Mat Depok (1910 - 24 Oktober 1993) adalah seorang jawara dan pejuang kemerdekaan Indonesia asal Depok.
Kehidupan awal
Mat Depok dilahirkan dengan nama Daeran pada tahun 1910 dari pasangan Sa'ari dan Dama. Ibunya berprofesi sebagai pengusaha bisnis rias penganten dan warung makan di Depok.[1][2]
Pada tahun 1935 Mat Depok ke Kampung Berlan di Matraman dan bertemu dengan perempuan asal Karawang yang bernama Nyai Emah. Kecantikan Nyai Emah membuat Mat Depok ingin menjadikan dia sebagai istrinya. Akan tetapi, ia sudah menjadi nyainya orang Belanda. Oleh karena itu, dia membawa kabur Nyai Emah ke rumah guru silatnya, Misar, di Pengasinan. Ulahnya membuat dia menjadi buronan Belanda. Sesampainya di rumah sang guru, Misar membacok Mat Depok dengan maksud ingin menguji kekebalan dia dan hasilnya menunjukkan bahwa Mat Depok kebal.[3]
Mat Depok pernah merampok gudang logistik milik Belanda dan hal ini membuat dia dipenjara di Pulau Onrust. Pada tahun 1942, Mat Depok dibebaskan dari penjara oleh Jepang. Seusai bebas dari penjara, Mat Depok bergabung dengan gerakan anti fasis yaitu Banteng Merah.[3]
Masa Revolusi Nasional
Pada tanggal 11 Oktober 1945, Mat Depok memimpin aksi penyerbuan ke daerah pemukiman Belanda Depok. Berkat aksinya, ia mendapatkan julukan Mat Depok. Selain itu, dia bersama dengan Imam Syafei bergabung ke laskar bernama Oesaha Pemoeda Indonesia untuk melawan tentara Belanda. Dalam pertempuran melawan Belanda, dia selalu berada di barisan terdepan.[2][1]
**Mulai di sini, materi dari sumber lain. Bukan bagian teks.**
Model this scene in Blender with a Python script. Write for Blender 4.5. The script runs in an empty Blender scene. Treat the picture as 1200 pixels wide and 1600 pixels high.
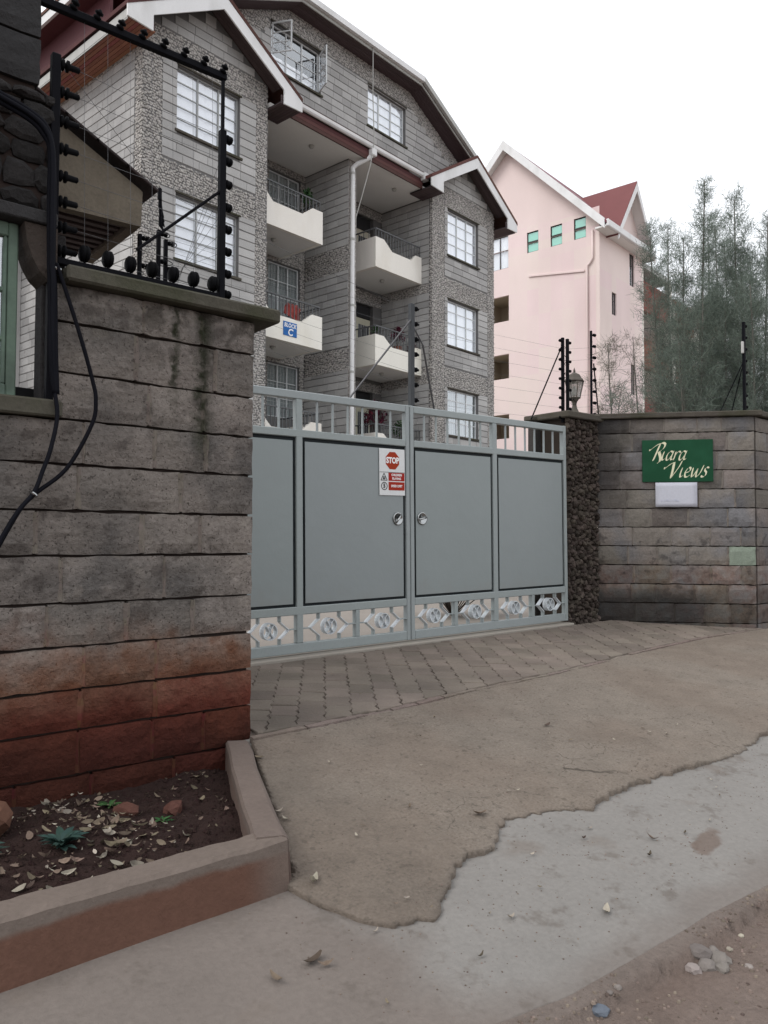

Keputusan Sjahrir yang menjadikan Jakarta sebagai kota diplomasi membuat Mat Depok pindah ke Karawang.[1] Pada tahun 1947, Mat Depok ditangkap oleh Belanda di Karawang dan dijebloskan ke Penjara Nusakambangan. Selama di penjara, ia mendapatkan tato di dada yang bertuliskan Mat Depok.[2] Setelah penyerahan kedaulatan, Mat Depok dibebaskan dari penjara dan dia kembali ke Tanahbaru, Depok.[4]
Pasca penyerahan kedaulatan
Setibanya di Tanahbaru, Mat Depok menjadi seorang preman yang suka meminta uang kepada para pengemudi mobil yang lewat di jalanan perempatan Tanahbaru. Apabila ada mobil yang melarikan diri, dia melemparkan golok ke arah mobil untuk memberhentikannya. Uang yang ia peroleh dibagikan kepada pemuda-pemuda setempat untuk merehabilitasi jalan dan membangun perkuburan.[4] Di samping itu juga, ia juga membantu Imam Syafei dalam menjaga keamanan. Ketika Syafei menjadi menteri negara keamanan rakyat, Mat Depok juga membantu dia.[1]
Mat Depok meninggal dunia pada tanggal 24 Oktober 1993.[5] Pada tahun 2017, Dewan Kesenian Depok dan Sanggar Betawi Ngumpul menggelar pertunjukan lenong dengan lakon Mat Depok: Pernikahan di Ujung Bedil. Lakon ini mengangkat kisah Mat Depok dan Nyai Emah.[6]
Kehidupan pribadi
Mat Depok memiliki setidaknya tiga istri yang bernama Risah, Aminah bin Midin, dan Emah. Dari ketiga istrinya, dia dikarunai lima anak.[3]